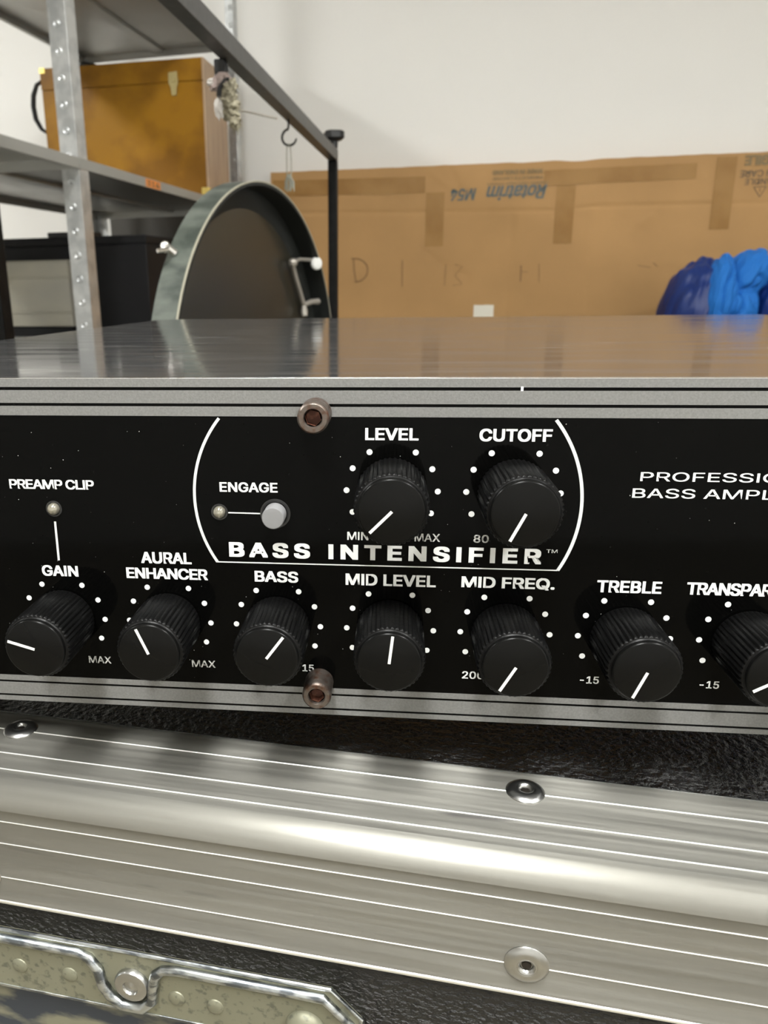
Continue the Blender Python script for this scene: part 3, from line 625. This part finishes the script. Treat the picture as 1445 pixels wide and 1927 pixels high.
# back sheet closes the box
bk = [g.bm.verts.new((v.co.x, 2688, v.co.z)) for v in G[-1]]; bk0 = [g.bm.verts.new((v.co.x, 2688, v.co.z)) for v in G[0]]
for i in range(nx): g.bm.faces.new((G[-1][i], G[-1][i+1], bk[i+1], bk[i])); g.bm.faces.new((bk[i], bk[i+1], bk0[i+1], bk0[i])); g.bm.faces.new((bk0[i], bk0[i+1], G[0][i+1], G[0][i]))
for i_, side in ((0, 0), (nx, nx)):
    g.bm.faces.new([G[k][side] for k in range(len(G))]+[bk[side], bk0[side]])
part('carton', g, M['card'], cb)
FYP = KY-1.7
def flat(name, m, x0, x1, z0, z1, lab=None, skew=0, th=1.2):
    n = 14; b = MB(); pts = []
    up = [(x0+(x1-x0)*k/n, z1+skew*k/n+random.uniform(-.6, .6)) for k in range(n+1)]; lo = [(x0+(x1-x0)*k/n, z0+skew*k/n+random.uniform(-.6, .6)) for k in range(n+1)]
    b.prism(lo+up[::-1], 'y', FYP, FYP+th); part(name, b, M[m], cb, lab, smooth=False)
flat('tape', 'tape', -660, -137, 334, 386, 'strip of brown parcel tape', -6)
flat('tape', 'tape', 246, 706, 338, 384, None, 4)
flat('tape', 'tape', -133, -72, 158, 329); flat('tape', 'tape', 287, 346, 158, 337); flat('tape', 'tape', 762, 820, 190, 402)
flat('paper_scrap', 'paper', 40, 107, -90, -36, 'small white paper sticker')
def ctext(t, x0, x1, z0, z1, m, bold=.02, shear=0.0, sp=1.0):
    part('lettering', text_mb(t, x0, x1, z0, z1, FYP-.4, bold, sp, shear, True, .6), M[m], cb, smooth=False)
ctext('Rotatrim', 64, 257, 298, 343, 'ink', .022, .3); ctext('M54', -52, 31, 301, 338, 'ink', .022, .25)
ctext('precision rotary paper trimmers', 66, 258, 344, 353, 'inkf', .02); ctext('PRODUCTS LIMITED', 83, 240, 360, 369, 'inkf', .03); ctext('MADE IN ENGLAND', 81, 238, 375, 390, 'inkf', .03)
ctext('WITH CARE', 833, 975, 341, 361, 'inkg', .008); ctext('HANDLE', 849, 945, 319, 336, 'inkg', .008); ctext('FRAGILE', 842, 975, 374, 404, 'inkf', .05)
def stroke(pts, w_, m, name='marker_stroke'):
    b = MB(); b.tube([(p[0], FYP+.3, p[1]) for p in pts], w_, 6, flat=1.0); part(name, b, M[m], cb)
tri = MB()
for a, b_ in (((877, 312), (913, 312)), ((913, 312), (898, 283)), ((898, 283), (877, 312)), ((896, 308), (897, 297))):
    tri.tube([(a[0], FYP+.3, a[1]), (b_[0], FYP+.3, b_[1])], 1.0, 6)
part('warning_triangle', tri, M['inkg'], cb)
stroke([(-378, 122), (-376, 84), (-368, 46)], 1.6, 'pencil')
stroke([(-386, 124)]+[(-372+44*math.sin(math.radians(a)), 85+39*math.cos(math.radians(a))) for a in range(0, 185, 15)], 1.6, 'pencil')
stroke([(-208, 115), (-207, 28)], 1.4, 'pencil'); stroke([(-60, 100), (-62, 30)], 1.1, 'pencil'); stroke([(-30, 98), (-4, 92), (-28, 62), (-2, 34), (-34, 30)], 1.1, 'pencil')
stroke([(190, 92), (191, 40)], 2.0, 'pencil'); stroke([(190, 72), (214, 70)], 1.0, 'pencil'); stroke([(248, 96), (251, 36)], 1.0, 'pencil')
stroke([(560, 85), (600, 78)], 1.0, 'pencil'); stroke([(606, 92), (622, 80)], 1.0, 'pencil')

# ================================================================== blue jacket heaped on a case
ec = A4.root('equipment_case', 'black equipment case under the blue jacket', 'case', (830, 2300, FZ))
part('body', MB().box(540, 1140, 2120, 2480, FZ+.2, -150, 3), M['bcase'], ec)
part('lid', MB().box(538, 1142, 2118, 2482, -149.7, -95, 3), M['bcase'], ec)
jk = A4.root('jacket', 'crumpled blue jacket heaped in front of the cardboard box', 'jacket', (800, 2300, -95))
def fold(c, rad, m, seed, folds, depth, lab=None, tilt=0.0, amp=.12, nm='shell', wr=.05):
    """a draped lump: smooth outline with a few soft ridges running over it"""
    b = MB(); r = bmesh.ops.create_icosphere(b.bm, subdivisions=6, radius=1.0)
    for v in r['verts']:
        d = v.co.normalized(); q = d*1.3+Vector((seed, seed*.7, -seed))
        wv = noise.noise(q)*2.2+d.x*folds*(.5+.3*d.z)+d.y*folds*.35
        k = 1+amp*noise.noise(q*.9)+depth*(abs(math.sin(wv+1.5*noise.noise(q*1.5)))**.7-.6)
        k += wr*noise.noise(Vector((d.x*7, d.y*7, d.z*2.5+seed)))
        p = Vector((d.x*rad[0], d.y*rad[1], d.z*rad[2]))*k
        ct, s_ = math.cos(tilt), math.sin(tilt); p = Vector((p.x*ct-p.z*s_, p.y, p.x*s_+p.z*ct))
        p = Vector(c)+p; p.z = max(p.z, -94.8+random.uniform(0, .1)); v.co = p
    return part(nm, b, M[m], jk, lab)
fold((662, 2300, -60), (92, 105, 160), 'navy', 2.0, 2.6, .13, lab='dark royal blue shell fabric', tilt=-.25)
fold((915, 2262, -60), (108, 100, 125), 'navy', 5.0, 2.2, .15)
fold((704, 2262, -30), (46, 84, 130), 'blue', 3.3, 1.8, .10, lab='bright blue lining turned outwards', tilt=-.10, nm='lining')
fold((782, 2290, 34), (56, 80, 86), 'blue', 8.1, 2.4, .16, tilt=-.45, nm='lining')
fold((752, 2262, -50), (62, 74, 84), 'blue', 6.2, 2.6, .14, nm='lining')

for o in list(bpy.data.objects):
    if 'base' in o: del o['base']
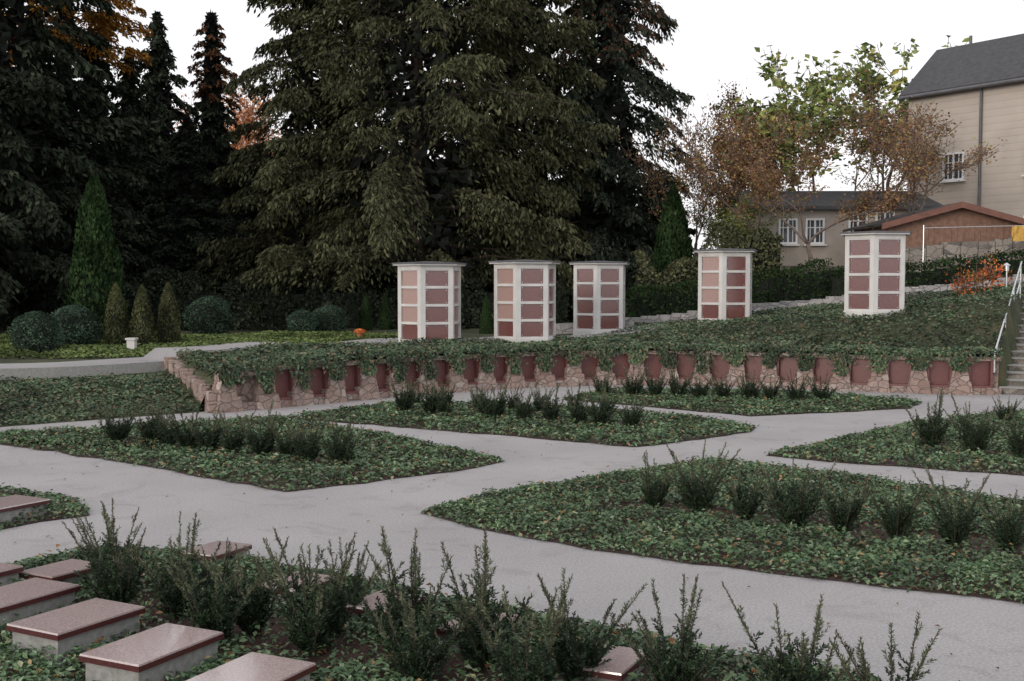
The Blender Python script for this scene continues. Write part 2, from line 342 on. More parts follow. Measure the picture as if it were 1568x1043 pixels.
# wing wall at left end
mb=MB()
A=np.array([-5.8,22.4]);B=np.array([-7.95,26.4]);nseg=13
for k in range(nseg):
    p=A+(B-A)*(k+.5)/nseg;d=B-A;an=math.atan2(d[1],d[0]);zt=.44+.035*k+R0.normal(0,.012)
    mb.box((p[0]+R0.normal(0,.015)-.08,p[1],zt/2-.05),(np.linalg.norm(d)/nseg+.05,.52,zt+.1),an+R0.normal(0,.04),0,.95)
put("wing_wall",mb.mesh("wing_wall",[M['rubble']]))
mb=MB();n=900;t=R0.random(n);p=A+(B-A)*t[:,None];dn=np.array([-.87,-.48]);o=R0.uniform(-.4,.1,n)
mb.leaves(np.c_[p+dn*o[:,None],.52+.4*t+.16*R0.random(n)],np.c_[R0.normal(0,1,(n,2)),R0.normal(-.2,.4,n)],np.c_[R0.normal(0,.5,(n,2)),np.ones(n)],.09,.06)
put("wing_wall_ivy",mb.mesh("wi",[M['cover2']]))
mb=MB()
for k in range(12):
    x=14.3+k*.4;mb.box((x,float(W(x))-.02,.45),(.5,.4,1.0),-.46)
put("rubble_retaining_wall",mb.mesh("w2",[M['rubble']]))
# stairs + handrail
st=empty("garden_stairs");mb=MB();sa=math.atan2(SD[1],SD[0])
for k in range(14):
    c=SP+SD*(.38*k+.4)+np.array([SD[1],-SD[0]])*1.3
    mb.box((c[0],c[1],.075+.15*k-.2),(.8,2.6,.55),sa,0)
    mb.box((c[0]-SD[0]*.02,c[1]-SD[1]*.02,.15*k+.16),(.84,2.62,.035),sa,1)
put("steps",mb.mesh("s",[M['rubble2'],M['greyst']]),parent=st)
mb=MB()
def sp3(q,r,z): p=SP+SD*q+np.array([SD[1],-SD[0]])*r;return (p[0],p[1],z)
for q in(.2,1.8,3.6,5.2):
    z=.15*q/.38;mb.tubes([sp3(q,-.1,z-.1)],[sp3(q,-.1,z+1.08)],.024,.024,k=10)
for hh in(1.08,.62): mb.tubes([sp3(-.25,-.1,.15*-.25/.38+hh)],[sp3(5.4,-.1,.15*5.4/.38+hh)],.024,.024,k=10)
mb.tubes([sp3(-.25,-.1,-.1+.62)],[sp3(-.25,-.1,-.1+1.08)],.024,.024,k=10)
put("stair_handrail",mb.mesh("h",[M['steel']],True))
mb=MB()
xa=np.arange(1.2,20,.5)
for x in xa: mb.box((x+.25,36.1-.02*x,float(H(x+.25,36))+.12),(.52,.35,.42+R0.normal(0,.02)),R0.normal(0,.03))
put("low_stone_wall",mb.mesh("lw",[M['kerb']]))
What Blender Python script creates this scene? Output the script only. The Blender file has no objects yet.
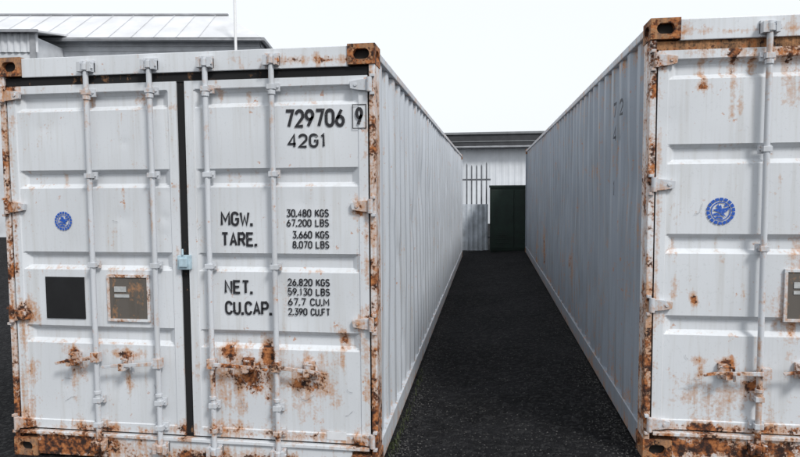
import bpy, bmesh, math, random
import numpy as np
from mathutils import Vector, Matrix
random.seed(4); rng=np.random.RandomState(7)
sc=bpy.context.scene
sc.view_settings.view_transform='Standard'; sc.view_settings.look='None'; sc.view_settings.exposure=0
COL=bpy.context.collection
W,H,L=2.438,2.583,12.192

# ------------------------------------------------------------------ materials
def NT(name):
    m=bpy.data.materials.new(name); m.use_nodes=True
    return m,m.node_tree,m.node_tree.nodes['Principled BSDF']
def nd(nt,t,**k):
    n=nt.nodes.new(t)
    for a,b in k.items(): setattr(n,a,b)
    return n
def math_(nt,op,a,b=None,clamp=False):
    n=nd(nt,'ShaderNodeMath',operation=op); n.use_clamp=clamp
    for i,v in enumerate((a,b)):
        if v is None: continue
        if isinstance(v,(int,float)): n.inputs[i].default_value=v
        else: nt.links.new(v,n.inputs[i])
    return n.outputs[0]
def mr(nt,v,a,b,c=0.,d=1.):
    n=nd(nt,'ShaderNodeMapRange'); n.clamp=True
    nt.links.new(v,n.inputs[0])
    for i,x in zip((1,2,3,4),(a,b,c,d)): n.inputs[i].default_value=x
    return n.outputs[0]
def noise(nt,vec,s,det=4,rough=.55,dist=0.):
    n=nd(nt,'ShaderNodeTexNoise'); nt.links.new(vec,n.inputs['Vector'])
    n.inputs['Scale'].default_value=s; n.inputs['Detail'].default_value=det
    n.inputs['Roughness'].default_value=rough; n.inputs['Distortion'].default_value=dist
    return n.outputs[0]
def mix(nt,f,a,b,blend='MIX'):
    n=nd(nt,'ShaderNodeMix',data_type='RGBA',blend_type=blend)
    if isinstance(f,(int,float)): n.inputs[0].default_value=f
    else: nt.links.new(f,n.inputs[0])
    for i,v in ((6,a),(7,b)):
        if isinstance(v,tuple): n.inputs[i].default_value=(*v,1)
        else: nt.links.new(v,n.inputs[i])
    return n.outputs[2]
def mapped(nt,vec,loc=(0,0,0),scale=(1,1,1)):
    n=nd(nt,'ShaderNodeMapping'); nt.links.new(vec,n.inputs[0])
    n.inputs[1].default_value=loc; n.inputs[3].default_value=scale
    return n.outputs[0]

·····

## REQUIREMENT
Within the entries above, give again exactly the lines starting at the one that contains "What Blender Python" and ending at the one that contains "W,H,L=2.438,2.583,12.192", leaving out the pictures.

## EXERCISE SOLUTION
What Blender Python script creates this scene? Output the script only. The Blender file has no objects yet.
import bpy, bmesh, math, random
import numpy as np
from mathutils import Vector, Matrix
random.seed(4); rng=np.random.RandomState(7)
sc=bpy.context.scene
sc.view_settings.view_transform='Standard'; sc.view_settings.look='None'; sc.view_settings.exposure=0
COL=bpy.context.collection
W,H,L=2.438,2.583,12.192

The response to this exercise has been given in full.